▸ Exercise description:
Copy each line in which the string "scene" occurs.
— start Data section —
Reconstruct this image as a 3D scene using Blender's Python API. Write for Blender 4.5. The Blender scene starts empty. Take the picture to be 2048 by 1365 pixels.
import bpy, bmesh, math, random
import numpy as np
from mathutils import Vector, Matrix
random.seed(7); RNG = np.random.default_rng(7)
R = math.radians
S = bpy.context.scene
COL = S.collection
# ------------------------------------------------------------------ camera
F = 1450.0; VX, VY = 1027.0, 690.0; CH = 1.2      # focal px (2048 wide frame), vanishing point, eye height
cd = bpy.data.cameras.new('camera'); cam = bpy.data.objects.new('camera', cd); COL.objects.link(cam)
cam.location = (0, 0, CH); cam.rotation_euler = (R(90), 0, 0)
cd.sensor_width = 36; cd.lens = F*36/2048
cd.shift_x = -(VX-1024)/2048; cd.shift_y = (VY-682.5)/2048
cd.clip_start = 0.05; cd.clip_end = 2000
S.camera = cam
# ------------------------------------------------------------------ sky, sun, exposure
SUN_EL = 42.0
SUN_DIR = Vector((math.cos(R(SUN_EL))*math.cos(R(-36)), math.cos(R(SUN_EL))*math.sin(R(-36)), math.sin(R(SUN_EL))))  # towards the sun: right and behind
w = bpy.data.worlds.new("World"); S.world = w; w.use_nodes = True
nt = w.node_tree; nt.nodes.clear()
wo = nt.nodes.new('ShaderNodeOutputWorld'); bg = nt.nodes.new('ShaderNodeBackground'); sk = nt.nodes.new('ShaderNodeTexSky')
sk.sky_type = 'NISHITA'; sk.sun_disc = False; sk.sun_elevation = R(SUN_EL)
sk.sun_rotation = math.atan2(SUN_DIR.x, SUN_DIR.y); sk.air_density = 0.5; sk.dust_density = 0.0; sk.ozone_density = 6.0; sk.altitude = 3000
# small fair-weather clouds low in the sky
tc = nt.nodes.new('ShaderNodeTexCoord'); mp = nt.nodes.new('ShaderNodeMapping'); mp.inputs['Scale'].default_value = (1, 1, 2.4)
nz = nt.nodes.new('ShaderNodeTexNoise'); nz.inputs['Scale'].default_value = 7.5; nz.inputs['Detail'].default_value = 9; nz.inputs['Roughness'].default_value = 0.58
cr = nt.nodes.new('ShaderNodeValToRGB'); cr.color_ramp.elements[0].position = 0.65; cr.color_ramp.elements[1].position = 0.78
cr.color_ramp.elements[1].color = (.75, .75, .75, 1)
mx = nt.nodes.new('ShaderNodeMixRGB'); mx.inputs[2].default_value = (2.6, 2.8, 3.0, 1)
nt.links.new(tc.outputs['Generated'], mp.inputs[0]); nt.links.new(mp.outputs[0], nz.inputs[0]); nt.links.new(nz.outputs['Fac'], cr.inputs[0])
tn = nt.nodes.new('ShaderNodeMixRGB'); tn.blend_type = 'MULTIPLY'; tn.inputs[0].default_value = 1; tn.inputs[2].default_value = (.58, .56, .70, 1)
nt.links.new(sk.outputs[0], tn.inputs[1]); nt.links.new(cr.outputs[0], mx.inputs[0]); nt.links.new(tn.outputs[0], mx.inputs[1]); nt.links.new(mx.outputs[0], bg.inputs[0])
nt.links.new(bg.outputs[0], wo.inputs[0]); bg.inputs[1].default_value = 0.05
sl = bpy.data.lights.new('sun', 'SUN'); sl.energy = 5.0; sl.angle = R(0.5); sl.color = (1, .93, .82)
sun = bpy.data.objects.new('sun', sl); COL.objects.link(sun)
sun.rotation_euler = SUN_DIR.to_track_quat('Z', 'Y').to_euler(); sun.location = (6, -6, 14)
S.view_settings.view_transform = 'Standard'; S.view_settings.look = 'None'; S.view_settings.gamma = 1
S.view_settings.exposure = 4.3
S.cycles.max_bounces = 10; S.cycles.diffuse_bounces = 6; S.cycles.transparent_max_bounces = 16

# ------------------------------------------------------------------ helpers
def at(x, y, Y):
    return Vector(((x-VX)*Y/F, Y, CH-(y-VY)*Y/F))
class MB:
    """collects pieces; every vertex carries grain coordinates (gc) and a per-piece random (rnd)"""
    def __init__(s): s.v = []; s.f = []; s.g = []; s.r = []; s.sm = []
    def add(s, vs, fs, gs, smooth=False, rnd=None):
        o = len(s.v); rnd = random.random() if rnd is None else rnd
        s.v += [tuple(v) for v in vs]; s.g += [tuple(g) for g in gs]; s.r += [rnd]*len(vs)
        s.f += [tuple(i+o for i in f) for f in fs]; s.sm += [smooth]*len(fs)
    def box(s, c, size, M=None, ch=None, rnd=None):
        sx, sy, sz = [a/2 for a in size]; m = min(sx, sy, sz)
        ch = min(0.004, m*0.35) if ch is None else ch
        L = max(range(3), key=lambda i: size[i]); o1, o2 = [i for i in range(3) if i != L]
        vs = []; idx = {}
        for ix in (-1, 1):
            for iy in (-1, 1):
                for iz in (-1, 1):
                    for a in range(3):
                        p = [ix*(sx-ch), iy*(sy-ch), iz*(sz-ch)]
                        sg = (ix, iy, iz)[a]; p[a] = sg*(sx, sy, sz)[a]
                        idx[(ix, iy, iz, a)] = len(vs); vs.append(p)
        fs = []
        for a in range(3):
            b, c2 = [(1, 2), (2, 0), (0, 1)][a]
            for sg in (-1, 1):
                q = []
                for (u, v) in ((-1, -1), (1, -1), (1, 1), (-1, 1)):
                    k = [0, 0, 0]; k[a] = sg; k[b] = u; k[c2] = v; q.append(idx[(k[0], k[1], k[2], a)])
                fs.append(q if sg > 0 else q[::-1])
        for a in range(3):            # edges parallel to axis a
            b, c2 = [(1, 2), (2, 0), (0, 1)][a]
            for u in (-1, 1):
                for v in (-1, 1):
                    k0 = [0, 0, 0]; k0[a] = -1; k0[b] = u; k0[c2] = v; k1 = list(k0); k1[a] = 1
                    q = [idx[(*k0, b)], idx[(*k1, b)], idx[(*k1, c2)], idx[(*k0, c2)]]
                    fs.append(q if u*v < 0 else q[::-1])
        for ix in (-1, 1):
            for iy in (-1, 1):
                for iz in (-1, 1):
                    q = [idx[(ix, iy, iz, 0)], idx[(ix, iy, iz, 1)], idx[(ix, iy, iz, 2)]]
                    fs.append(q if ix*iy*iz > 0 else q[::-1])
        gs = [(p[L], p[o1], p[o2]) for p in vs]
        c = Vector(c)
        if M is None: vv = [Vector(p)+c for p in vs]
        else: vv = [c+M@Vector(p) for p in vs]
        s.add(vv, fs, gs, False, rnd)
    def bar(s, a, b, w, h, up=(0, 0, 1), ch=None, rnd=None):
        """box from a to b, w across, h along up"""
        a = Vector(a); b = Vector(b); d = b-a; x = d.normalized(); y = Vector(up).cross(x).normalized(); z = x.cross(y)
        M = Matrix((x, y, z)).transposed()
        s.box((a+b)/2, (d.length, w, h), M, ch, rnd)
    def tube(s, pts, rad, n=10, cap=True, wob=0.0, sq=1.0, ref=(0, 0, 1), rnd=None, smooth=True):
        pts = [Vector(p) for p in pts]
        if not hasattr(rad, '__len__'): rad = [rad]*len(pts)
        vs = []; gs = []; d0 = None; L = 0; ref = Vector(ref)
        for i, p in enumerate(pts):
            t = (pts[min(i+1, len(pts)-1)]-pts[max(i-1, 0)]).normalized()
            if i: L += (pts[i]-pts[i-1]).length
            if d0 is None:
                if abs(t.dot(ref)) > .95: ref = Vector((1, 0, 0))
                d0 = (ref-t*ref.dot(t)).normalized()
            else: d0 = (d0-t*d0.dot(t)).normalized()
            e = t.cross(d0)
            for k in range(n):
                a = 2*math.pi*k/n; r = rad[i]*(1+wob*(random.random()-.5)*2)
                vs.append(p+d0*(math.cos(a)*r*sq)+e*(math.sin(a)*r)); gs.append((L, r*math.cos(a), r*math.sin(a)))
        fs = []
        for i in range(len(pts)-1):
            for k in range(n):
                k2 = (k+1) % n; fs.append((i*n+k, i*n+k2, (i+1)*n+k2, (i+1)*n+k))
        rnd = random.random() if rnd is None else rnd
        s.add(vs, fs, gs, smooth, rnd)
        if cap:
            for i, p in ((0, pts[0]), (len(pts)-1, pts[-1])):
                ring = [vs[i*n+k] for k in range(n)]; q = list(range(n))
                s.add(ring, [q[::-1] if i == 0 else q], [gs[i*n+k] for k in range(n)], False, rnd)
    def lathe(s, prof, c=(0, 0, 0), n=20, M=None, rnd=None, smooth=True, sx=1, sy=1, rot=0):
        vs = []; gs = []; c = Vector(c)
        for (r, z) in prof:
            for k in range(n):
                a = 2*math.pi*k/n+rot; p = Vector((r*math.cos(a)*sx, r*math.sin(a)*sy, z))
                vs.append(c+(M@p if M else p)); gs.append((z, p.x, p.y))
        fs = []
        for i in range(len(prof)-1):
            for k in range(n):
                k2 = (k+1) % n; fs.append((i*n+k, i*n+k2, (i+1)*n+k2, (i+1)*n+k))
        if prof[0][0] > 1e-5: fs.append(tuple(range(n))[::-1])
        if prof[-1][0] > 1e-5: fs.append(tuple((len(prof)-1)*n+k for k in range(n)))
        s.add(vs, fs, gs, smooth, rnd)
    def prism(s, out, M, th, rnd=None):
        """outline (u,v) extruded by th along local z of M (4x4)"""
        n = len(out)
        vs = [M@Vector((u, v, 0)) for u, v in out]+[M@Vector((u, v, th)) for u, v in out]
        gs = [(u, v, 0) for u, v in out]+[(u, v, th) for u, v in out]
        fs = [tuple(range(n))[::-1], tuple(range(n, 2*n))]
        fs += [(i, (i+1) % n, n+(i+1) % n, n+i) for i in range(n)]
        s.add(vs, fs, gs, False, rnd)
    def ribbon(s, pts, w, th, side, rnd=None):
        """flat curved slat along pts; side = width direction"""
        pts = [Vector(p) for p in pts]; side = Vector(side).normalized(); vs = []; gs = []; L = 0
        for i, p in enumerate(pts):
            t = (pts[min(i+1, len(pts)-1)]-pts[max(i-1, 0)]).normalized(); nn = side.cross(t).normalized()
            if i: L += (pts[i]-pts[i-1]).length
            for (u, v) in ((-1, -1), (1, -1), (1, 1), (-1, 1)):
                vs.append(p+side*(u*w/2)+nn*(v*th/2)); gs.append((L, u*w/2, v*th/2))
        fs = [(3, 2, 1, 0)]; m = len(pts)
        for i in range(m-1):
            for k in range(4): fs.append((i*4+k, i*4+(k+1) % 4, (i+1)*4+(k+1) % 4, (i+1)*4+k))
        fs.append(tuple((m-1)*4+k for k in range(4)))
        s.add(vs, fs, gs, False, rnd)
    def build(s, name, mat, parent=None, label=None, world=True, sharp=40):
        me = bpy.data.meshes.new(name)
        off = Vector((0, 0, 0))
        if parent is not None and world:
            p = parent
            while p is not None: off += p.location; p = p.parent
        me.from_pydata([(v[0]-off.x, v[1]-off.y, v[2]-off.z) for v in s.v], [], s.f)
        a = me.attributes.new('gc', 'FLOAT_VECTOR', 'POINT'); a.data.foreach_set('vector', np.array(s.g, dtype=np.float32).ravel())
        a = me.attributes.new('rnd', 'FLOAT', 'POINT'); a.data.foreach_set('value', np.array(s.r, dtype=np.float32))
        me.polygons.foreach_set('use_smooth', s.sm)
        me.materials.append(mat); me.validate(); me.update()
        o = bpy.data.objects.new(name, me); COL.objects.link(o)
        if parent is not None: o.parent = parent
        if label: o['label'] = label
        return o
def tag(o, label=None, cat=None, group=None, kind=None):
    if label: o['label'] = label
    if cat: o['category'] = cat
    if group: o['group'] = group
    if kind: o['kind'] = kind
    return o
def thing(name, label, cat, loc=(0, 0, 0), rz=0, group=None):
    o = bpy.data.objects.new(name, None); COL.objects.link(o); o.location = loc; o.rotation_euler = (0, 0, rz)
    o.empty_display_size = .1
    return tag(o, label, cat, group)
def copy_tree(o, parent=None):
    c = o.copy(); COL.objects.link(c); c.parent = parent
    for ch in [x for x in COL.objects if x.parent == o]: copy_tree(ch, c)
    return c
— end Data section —
▸ The completed task:
Reconstruct this image as a 3D scene using Blender's Python API. Write for Blender 4.5. The Blender scene starts empty. Take the picture to be 2048 by 1365 pixels.
S = bpy.context.scene